Dall’Associazione Famiglie Arcobaleno, arriva una critica al Family Act del governo Conte. L’appello è rivolto alla ministra per le Politiche per la famiglia, Elena Bonetti.
Una critica che riguarda una sola parola, ma che acquista un enorme significato in questo momento. Utilizzare il singolare quando si parla di famiglia significa negare l’esistenza delle famiglie LGBT, dando spazio solamente a quelle formate da due persone di sesso diverso. Per questo l’Associazione Famiglia Arcobaleno dice:
Usare famiglie al singolare non è solo una questione di parole, ma significa negare la realtà delle famiglie. Tutte!
Le critiche al testo da parte di Famiglie Arcobaleno
Nel loro post social l’associazione spiega:
Ancora una volta il legislatore non riesce a immaginare un mondo in cui la parola famiglia possa essere declinata al plurale. In Italia non esiste un solo modello familiare: declinare al singolare la parola famiglia non è solo una questione di parole, ma di sostanza.
Significa negare accesso alle sedi di concertazione alle associazioni che, come la nostra, rappresentano modelli familiari diversi, che condividono però con tutte le famiglie quei problemi cui il Family Act prova a dare una risposta.

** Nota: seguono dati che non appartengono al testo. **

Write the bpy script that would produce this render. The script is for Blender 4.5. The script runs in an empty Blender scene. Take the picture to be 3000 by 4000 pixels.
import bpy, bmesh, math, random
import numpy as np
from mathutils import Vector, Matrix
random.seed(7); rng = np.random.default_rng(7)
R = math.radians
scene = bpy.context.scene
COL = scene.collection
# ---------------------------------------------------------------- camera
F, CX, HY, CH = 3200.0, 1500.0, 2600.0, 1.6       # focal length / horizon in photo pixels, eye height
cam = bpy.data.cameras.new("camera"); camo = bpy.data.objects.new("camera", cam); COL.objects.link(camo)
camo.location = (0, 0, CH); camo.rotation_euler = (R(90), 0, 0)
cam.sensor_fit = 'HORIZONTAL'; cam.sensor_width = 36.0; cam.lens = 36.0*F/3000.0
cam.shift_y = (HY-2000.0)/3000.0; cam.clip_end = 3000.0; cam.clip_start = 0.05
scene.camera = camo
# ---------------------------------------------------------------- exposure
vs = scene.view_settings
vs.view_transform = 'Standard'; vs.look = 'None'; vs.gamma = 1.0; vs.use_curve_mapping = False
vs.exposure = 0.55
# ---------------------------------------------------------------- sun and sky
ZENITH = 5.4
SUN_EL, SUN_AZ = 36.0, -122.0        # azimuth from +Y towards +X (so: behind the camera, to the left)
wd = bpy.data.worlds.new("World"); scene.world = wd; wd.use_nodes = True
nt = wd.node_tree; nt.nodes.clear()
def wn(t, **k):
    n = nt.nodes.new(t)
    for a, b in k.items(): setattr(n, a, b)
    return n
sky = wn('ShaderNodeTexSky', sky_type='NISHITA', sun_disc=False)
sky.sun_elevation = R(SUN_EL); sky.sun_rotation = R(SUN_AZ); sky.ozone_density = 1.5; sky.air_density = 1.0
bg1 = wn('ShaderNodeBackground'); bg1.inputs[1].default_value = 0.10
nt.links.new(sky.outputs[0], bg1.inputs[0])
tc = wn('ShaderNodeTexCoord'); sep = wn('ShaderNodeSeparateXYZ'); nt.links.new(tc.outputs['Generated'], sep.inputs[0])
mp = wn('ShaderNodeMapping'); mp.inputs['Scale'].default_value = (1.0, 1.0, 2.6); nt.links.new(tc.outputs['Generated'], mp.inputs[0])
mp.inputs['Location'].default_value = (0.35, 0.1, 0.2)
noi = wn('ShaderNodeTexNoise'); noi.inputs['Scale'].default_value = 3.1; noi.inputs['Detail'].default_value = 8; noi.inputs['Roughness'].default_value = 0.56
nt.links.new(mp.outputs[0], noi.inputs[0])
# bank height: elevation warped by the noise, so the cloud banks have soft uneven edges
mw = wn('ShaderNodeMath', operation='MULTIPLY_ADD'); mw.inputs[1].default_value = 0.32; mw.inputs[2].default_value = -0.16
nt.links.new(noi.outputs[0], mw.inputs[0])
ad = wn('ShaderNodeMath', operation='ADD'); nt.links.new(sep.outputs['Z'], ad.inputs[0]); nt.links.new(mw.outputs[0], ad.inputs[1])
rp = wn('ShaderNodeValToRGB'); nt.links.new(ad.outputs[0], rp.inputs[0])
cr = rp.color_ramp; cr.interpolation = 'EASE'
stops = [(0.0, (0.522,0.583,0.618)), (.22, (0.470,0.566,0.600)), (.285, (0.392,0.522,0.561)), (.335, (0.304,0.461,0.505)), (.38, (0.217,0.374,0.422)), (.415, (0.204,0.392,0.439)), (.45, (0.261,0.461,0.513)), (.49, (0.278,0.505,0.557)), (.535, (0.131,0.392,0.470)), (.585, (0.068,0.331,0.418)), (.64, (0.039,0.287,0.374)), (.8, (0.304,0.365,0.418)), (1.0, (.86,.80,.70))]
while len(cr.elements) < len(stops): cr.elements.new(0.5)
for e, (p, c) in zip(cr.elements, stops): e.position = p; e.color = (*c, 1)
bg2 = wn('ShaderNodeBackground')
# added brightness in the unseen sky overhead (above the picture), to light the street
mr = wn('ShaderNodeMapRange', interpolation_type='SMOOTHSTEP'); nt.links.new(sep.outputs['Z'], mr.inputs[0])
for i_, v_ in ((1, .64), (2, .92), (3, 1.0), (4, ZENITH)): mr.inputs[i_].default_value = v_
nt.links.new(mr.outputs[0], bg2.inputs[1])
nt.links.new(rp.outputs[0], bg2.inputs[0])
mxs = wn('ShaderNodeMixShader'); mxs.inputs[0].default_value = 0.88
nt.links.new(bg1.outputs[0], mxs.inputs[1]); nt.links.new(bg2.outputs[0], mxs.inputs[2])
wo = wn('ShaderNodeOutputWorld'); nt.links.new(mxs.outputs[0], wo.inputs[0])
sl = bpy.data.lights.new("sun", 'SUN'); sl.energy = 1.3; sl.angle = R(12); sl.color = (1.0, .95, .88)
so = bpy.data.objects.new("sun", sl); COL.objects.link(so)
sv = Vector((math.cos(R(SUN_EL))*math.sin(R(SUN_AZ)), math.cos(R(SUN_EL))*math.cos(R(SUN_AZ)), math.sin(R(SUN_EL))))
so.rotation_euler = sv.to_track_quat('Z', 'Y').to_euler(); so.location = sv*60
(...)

A scrivere, è il presidente di Famiglie Arcobaleno, Gianfranco Goretti. La critica si sofferma appunto sull’uso singolare della parola “famiglia”, e in particolare:
Ci riferiamo alla prevista istituzione di un organismo aperto alla partecipazione delle associazioni di tutela della famiglia, declinata, appunto, al singolare. Speriamo ci si renda conto dell’importanza nell’uso delle parole, soprattutto quando queste vanno di pari passo con il diritti delle persone e delle famiglie, tutte.
Il Family Act, che prevede tutele, aiuti e agevolazioni per le famiglie in difficoltà, dovrebbe essere rivolto a tutte le famiglia, che siano eterosessuali o omosessuali.
Pieno appoggio da Monica Cirinnà
A prendere le parti di Famiglie Arcobaleno, la paladina della comunità LGBT e madre della legge sulle unioni civili Monica Cirinnà. “Non è questione di parole, ma di sostanza” conferma la senatrice dem. E assicura tutto l’aiuto che l’associazione necessita, impegnandosi a corregge la parte del testo criticata:
Quel passaggio della proposta di legge deve essere corretto e mi sono già attivata con le colleghe e i colleghi della Camera.
Sono certa che avverrà: in Italia, la parola famiglia si declina al plurale. Non è questione di parole, ma di sostanza.